Свой главный опубликованный прижизненно труд – грандиозный трактат «Об уме» – Гельвеций опубликовал в 1758 г. Иезуиты и янсенисты обрушили на нее такой шквал критики, что Гельвеций подумывал бежать из Франции, однако поддался на уговоры своей семьи и публично отрекся от своего сочинения. Сорбонна выдвинула против трактата более сотни обвинений, 1 сентября того же года книга была осуждена, парижский архиепископ Кристоф де Бомон предал ее анафеме, которую утвердил папа Климент XIII. И наконец, по приговору Парижского парламента палач публично сжег книгу вместе с «Естественной религией Вольтера».
Восторги по поводу локковой философии пронизывают тексты Гельвеция. Уже в своих юношеских записных книжках он писал, что «Локк – это неутомимый садовник, выдергивающий, выкорчевывающий все стволы заблуждения, вооруженный топором разума, острие которого никогда не притупляется»
[474]. А в посмертно опубликованном сочинении «О человеке», итоговом труде всей его жизни, обнаруживается глава под названием «О сходстве моих взглядов со взглядами Локка». Вслед за этим светочем философии Гельвеций утверждает, что «одна чувствительность производит все наши представления»
[475], более того, «все в человеке сводится к ощущению»
[476] и что «все, что недоступно чувствам, недостижимо и для ума»
[477]. Вся философия, считает он, может опираться лишь на чувственные данные, а где этой опоры нет, там нет и философии: «Философ шествует, опираясь на посох опыта. Он идет вперед, но всегда от наблюдения к наблюдению; он останавливается там, где у него отсутствует возможность наблюдения»

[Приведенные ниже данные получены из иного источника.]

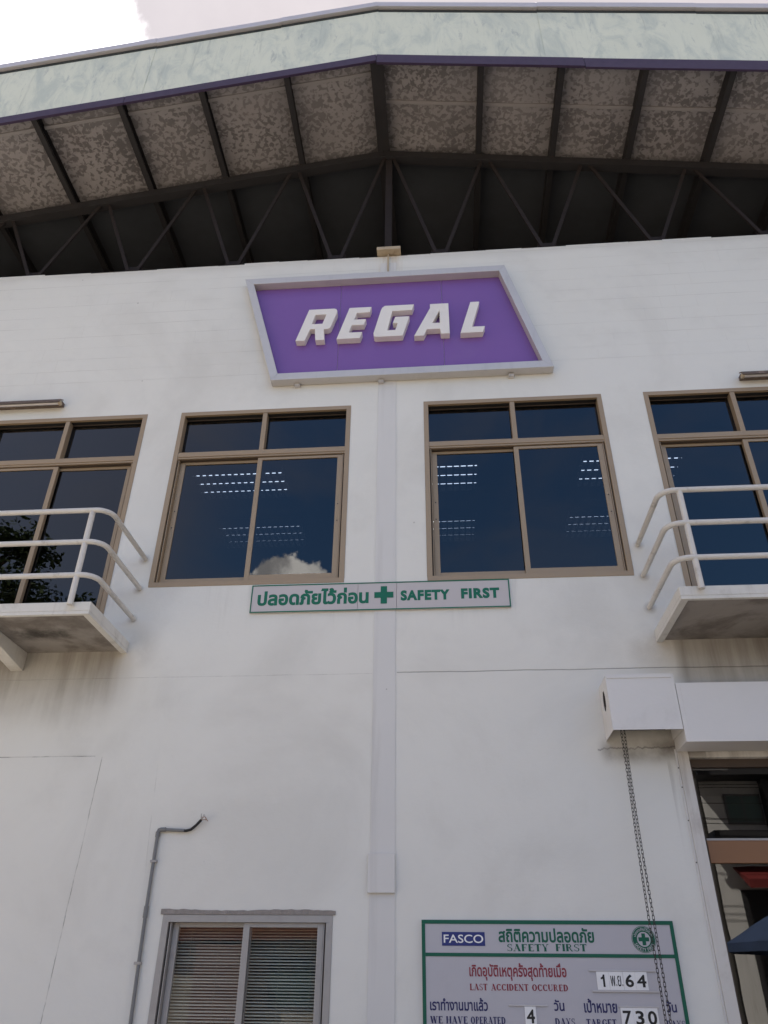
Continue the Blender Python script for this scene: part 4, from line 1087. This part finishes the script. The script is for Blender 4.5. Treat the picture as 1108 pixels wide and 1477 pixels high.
# parasol
pa = thing('parasol', 'blue parasol standing in the yard beside the shop glazing', 'parasol')
pc = (5.75, -8.9)
MB().tube([(pc[0], pc[1], 0), (pc[0], pc[1], 2.9)], .025, 8).build('pole', alum, pa)
m_ = MB(); n = 8; vs = [(pc[0], pc[1], 2.92)]
for i in range(n): a = 2 * math.pi * i / n; vs.append((pc[0] + 1.05 * math.cos(a), pc[1] + 1.05 * math.sin(a), 2.36))
for i in range(n): a = 2 * math.pi * i / n; vs.append((pc[0] + 1.05 * math.cos(a), pc[1] + 1.05 * math.sin(a), 2.22))
m_.add(vs, [(0, 1 + i, 1 + (i + 1) % n) for i in range(n)] + [(1 + i, 1 + (i + 1) % n, 1 + n + (i + 1) % n, 1 + n + i) for i in range(n)]); m_.build('canopy', bluem, pa, fix=False)
box('base', greyw, pa, pc[0] - .25, pc[0] + .25, pc[1] - .25, pc[1] + .25, 0, .12)
# tree
leafm = mat('leaves', (.05, .085, .03), .7, var=.4, nscale=3); barkm = mat('bark', (.10, .075, .055), .9, var=.2)
def tree(x, y, H, R, label, seed, nleaf=9000):
    rnd = random.Random(seed)
    t_ = thing('tree', label, 'tree')
    tk = MB(); tk.tube([(x, y, 0), (x + .1, y, H * .3), (x - .05, y + .1, H * .62), (x, y, H * .9)], [.28, .2, .12, .03], 9)
    cl = []
    for k in range(26):
        zz = H * rnd.uniform(.38, .98); a = rnd.uniform(0, 6.28); rr = R * (1.05 - (zz / H - .38) * 1.3) * rnd.uniform(.35, 1)
        c = (x + rr * math.cos(a), y + rr * math.sin(a), zz); cl.append((c, rnd.uniform(.5, 1.05)))
        tk.tube([(x, y, zz - rr * .5 - .4), ((x + c[0]) / 2, (y + c[1]) / 2, zz - rr * .2), c], [.06, .04, .012], 5)
    tk.build('trunk', barkm, t_)
    cr = MB()
    for i in range(nleaf):
        c, r = cl[rnd.randrange(len(cl))]
        v = Vector((rnd.gauss(0, 1), rnd.gauss(0, 1), rnd.gauss(0, .6))).normalized() * r * rnd.random() ** .4
        p = Vector(c) + v; u = Vector((rnd.gauss(0, 1), rnd.gauss(0, 1), rnd.gauss(0, .5))).normalized(); w_ = u.cross(Vector((rnd.gauss(0, 1), rnd.gauss(0, 1), rnd.gauss(0, 1)))).normalized()
        l = rnd.uniform(.08, .16)
        cr.add([p - u * l, p + w_ * l * .4, p + u * l, p - w_ * l * .4], [(0, 1, 2, 3)])
    cr.build('crown', leafm, t_, fix=False)
tree(-16.2, -16.1, 16.6, 4.9, 'tall leafy tree across the road, mirrored in the left balcony window', 3)
tree(-12.6, -17.5, 13.6, 2.2, 'slimmer tree beside the tall one across the road', 5, 5000)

[478]. Философская метафизика ведает всем, что зависит от наблюдения; все прочее попадает в ведение теологии или схоластической метафизики, которая не проясняет, а лишь затемняет. А эта последняя подходит лишь ложно направленным умам, довольствующимся лишенными смысла выражениями, невеждам, принимающим слова за вещи, да мошенникам, стремящимся всех одурачить
[479]. Гельвеций признает, что «только размышление может открыть нам первые общие истины»
[480], но при этом настаивает на том, что «надо двигаться вперед, следуя за опытом и никогда не предваряя его»
[481]. Если философы не опираются на опыт, они блуждают в стране химер.